SMS, fine, until one gets one that says “C U 2nite b 4 8”. I can’t handle this. Until now I have flatly ignored any SMS composed this way. If other people need to do it, so be it. Now it’s creeping into e-mails. I returned an e-mail this morning that was composed in SMS language.
“Sorry, cant understand, please let me know what its all about in a language I can comprehend, if its really important, use the phone, that is what it is supposed to do.”
Still waiting for a reply.
A while ago we invited a bunch of people around for dinner. Each one had his cell phone on the dinner table. This was a sign of bad things to come.
“Peep…peep…fu%k#n…peep”.
Conversation is interrupted and the moron reads the message. “ Ha ha ha ….have you seen this one …?” and the telephone gets waved around like an apprentice seaman practicing semaphore.
Who cares? I don’t…….especially not now, but I keep the peace.
The cherry on the cake, the same evening, was when one retard started composing an SMS during the main course. Pecking away like a starved chicken let loose in a bag of chicken feed. Toe strip my moer. I gave some sarcastic comment I cannot recall, and the sweet answer I got?
“ Have to make time for my other friends as well”.
Enjoy your meal lady, it’s the last one you going to have here.
The last incident I can recall was an SMS received by a father from his adult son, presumably saying “good night”. Geez……how sweet.
There is a story running around of a father and son conversation in a Wimpy. The son was playing with his cell while having lunch. Father asked him to stop. Request ignored. Father told him to stop. Still no reaction. Father asked him if the phone was shaped like a suppository. Son says “no ways…..why?” Dad says “ it will help when I stick it up your arse…”(A bit is lost in translation from Afrikaans, but the message is the same)”
Bottom line… pun intended….respect your hosts and other guests when using your phone.
6 comments:
Hallelujiah.
Have you seen the commercial where the 'tween' is scolded by her mother for expensive texting.
She says: "WU?" or What's up?
She's talking to Jill her "BFFL" or Best Friend for Life.
The thing I don't get is that the kid is using more syllables to speak the letters she is texting than the words they signify.
On a slightly tangential note, there are other commercials where kids complain of not having enough cell phone access. I'm thinking of my childhood where I was lucky to get a quarter!
Technology can stifle more humane impulses.
Rion (rowanwand.blogspot.com)
Also it baffles me how people will pay to see a concert and text back and forth during the entire show...
LMAO!!!
Or maybe you should find better mannered friends?

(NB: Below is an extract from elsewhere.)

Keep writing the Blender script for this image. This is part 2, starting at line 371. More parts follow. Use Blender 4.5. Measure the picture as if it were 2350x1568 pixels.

I couldn't agree more! I am sure that text message abbreviations actually take longer to type than more traditional verbose language simply through the amount of time taken to translate any message into this elitist form of abbreviated language.
As for text messaging during meals, I am sure you will be relieved to hear that I, for one, am well-mannered. I never answer my telephone during meals, even at home. Neither do I answer it while conversing in the living room, while watching television in the bedroom, smoking in the drawing room, drawing in the smoking room, or really any other time. It drives my wife batty.
Of course there are limits if I know what's good for me. When she calls it never rings more than twice.
I often tell folks that complain about cell phones that the problem is not the technological wonder, but the idiot it is forced to be owned by.
I attempt to be as thoughtful and polite as I can be when it comes to using you cell. You should have seen the expression on the clerk at the store recently when I asked my mother who lives hundreds of miles away from me to hold a minute while I checked out. The clerk could not believe it. I just figured it was common decently to give the clerk that small measure of respect.